Nope, I'm down by hobby airport. I looked up HARC, but haven't found much info on them.

I've been sticking to coin signals lately because a vast majority of anything else is can slaw. At least where I've been going.

Thanks for the info and suggestions.
 
jordanmills, if you aren't digging some wheat pennies in your locations, you either are in the wrong location, you are not able to get deep enough yet, those locations did not have people who were losing money during the silver coin age or like others have said.....the easy old coins were detected long ago. I have been to several places that seemed to work well time wise, but the people who visited or lived in those places just did not have much money to spend or especially to lose.

For example, I hunted for three days at my 90 year old mother's family farm even though she and her brother told me plainly that their family did not have any money to throw around or lose. In fact, my mother said she didn't ever remember seeing any change in the house and that she personally as a teenager never had more than a nickel or some pennies in her purse........ In 20 hours of hunting I found two 1920s wheat pennies. The rest of the coins were all modern clad from later owners of the property. I did find some interesting relics though.

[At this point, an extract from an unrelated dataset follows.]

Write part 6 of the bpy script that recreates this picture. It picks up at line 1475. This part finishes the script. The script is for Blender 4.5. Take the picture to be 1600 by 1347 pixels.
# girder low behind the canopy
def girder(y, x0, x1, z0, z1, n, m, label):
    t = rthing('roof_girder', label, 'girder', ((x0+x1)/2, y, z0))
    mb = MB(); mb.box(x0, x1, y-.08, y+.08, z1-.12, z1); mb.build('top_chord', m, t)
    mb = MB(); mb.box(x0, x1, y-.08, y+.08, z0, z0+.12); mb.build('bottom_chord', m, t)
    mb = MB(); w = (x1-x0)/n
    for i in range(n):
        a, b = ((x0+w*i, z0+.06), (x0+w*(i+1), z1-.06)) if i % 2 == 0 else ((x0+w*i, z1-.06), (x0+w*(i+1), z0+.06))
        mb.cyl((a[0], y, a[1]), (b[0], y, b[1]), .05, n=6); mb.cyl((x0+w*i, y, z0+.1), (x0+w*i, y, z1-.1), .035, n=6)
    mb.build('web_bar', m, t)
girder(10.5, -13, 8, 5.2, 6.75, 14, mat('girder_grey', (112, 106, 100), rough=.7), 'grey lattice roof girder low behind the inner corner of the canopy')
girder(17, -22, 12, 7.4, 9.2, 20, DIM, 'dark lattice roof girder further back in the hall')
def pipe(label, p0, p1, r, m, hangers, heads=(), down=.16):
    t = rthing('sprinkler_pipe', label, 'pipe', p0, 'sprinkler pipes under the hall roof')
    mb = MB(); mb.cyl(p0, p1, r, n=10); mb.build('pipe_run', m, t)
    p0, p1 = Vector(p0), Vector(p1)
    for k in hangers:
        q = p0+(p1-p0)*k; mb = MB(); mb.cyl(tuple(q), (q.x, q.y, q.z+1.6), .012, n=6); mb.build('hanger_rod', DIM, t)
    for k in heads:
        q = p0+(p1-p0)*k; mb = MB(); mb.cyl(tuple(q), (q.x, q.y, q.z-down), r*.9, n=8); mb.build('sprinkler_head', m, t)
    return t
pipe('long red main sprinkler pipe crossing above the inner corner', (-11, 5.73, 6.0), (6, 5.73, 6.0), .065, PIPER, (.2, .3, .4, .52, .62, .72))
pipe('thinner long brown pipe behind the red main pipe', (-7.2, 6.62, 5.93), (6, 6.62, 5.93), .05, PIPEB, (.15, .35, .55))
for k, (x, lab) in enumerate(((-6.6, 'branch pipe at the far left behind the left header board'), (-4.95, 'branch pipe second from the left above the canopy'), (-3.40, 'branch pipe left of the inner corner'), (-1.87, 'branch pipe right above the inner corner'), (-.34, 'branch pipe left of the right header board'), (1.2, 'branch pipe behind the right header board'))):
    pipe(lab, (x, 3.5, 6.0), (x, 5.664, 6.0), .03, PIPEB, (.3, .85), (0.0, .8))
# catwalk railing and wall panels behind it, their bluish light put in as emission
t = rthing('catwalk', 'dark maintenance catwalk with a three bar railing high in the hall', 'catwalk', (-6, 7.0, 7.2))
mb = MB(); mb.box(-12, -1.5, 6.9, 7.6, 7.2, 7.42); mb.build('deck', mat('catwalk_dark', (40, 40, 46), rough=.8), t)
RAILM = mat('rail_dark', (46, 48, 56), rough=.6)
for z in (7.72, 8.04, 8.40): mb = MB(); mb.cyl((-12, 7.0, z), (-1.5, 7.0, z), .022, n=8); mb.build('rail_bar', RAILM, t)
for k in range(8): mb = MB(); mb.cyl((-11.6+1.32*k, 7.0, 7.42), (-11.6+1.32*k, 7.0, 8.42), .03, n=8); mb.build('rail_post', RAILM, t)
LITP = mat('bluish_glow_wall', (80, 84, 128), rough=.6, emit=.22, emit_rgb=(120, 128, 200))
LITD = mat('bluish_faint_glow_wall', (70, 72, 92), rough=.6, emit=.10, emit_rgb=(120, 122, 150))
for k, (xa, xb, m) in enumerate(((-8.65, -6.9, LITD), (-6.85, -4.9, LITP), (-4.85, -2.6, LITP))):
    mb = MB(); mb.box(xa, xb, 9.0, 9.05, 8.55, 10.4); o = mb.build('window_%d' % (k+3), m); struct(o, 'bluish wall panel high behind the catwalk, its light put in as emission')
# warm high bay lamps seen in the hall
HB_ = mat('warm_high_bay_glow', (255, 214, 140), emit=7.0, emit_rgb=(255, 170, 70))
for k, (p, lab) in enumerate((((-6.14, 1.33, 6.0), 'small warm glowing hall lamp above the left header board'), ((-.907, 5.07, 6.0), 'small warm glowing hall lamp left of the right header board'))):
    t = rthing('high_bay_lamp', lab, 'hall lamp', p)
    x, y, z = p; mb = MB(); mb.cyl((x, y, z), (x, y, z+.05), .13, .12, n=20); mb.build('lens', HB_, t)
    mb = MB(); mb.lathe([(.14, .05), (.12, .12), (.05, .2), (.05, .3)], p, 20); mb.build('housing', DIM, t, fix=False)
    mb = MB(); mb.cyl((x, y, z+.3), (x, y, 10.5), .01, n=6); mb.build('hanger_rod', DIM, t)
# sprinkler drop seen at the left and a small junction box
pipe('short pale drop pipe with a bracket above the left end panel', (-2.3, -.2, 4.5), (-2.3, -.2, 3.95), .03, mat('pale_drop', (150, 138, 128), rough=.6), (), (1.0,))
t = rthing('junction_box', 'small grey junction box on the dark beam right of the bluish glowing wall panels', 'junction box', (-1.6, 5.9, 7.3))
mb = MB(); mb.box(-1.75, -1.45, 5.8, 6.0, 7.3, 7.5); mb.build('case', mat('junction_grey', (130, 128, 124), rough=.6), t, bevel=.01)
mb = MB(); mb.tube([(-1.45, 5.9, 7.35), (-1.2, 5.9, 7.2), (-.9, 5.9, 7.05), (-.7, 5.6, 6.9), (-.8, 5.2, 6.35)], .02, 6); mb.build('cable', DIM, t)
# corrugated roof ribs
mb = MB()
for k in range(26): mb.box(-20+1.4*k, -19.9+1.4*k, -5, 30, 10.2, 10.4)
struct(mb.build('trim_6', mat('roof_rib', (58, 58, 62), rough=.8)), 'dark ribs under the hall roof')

So, for me, wheats, older Jefferson nickels and plenty of 1965 dimes and quarters are indications that silver could be in the area. Without those coins being found regularly at 6" or so, your prospects are not sounding good with the detectors you currently use. When I hunt a promising area but am digging modern pennies and modern clad at 8" or deeper I will probably need my Equinox or a pulse induction detector to hit the older, even deeper coins.
 
You have to have a machine capable of finding the deep coins first of all. Then it takes hundreds of hours using that machine and digging thousands of targets. Then you have to try a bunch of spots that are old enough to have old coins. Some might be busts but think outside the box and don’t go right to the middle of the park where everyone goes. Hopefully after all this you’ll be finding old coins.